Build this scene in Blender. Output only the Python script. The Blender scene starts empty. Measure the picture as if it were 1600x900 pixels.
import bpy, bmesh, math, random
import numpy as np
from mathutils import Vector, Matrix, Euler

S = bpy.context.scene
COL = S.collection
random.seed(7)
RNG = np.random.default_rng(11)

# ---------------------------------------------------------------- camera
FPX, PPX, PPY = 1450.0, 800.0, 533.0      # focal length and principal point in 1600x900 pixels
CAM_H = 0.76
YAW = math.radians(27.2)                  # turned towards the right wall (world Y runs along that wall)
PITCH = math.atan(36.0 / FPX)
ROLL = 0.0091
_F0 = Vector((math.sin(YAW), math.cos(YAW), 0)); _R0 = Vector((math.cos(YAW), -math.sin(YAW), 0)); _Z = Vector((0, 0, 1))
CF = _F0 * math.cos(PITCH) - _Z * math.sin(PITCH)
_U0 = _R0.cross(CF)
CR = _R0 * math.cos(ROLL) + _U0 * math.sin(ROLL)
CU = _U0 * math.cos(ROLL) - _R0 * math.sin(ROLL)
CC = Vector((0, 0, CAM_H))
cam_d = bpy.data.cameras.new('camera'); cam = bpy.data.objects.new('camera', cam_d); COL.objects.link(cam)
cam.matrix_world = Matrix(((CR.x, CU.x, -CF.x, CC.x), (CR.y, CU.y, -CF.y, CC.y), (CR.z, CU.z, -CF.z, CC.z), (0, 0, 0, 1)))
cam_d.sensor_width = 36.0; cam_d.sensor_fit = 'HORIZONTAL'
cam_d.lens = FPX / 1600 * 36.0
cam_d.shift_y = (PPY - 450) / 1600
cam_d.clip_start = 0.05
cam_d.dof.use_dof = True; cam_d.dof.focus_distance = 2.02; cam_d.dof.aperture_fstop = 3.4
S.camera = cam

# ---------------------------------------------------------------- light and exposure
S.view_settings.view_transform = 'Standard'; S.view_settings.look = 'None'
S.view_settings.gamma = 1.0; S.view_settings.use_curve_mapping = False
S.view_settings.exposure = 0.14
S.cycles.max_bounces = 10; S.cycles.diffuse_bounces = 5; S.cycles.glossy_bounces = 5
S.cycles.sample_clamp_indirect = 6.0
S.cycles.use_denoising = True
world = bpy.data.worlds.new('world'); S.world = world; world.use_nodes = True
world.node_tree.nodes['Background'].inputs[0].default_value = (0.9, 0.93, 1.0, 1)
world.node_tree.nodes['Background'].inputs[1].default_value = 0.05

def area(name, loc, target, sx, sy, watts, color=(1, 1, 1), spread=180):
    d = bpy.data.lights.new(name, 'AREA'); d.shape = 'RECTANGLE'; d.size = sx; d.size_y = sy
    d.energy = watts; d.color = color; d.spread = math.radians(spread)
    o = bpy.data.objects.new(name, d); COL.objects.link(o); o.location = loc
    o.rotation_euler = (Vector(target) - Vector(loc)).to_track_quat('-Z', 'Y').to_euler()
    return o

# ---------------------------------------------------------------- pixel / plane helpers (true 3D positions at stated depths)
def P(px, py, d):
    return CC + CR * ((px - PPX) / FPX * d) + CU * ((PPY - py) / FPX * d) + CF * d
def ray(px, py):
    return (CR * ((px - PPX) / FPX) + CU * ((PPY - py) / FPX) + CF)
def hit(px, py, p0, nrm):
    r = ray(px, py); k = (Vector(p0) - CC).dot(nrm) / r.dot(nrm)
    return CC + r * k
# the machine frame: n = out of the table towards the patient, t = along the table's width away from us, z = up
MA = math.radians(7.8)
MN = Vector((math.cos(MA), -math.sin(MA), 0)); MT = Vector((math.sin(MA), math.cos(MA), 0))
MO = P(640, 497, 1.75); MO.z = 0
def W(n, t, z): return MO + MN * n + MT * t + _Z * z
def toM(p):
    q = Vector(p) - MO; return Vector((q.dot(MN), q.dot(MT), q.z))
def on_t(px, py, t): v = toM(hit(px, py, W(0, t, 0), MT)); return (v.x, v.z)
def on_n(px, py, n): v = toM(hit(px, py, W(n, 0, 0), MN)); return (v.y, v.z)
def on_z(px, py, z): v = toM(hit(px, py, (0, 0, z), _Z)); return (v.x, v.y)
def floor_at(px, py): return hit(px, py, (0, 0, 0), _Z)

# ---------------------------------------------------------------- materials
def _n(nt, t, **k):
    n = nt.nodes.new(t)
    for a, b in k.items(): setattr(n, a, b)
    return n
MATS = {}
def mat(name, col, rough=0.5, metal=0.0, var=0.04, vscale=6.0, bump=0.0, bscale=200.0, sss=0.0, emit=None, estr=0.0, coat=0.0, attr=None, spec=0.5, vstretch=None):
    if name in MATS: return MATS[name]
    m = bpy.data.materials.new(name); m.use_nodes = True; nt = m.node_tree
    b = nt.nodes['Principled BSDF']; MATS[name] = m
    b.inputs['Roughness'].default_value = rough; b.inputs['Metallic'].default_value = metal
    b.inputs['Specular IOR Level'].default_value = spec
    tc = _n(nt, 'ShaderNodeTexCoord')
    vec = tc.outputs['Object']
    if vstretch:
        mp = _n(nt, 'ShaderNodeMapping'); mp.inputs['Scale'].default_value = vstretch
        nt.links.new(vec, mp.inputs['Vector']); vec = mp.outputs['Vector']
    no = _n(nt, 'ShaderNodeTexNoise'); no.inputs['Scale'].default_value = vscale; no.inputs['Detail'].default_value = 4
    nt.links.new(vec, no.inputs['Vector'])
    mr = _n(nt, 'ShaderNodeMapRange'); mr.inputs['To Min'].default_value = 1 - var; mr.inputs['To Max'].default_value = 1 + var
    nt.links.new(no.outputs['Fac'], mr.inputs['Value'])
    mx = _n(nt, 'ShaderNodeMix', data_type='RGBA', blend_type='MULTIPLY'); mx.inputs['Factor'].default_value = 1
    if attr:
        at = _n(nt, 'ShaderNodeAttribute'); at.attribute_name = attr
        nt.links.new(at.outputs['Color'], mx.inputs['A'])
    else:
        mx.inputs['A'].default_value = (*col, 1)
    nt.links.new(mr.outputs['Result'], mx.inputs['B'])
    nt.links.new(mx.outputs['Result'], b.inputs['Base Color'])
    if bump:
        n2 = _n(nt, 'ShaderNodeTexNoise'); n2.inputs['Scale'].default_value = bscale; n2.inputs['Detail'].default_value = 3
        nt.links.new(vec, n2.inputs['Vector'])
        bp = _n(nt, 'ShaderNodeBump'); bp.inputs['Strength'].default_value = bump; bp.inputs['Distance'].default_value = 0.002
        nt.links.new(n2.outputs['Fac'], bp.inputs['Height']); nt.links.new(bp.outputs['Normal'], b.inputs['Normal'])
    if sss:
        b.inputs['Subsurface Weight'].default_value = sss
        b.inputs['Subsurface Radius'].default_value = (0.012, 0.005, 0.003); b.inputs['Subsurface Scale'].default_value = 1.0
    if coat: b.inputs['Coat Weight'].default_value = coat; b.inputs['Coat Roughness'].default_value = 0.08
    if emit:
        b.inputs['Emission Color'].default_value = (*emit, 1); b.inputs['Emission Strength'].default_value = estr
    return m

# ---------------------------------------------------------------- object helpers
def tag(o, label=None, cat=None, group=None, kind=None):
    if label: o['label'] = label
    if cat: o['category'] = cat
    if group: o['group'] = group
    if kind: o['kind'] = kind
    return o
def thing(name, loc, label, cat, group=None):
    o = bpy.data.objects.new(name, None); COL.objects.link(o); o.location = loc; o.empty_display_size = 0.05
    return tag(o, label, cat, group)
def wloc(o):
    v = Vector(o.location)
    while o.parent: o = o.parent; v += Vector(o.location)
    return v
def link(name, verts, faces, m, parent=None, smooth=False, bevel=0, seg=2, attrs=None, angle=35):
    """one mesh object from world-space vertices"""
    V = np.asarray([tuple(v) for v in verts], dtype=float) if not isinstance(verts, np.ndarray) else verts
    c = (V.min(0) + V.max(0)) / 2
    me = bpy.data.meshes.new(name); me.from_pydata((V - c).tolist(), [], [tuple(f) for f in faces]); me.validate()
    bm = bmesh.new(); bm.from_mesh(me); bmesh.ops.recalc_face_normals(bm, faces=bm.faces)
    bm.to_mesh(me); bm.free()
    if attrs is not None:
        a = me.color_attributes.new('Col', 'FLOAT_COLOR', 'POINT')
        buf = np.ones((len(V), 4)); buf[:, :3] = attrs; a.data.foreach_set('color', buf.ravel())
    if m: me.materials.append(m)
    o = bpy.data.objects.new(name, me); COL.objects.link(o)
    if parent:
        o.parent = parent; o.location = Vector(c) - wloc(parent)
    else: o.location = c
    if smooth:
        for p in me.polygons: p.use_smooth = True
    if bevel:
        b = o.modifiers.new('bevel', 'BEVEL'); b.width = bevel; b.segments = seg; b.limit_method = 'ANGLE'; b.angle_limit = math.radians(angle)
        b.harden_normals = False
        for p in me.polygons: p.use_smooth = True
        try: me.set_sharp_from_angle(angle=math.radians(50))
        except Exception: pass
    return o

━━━

** Task brief **
Exactly repeat the lines running from the top of the listing to the line bearing "RNG = np.random.default_rng(11)", both of those lines included, and only them.

** Right answer **
Build this scene in Blender. Output only the Python script. The Blender scene starts empty. Measure the picture as if it were 1600x900 pixels.
import bpy, bmesh, math, random
import numpy as np
from mathutils import Vector, Matrix, Euler

S = bpy.context.scene
COL = S.collection
random.seed(7)
RNG = np.random.default_rng(11)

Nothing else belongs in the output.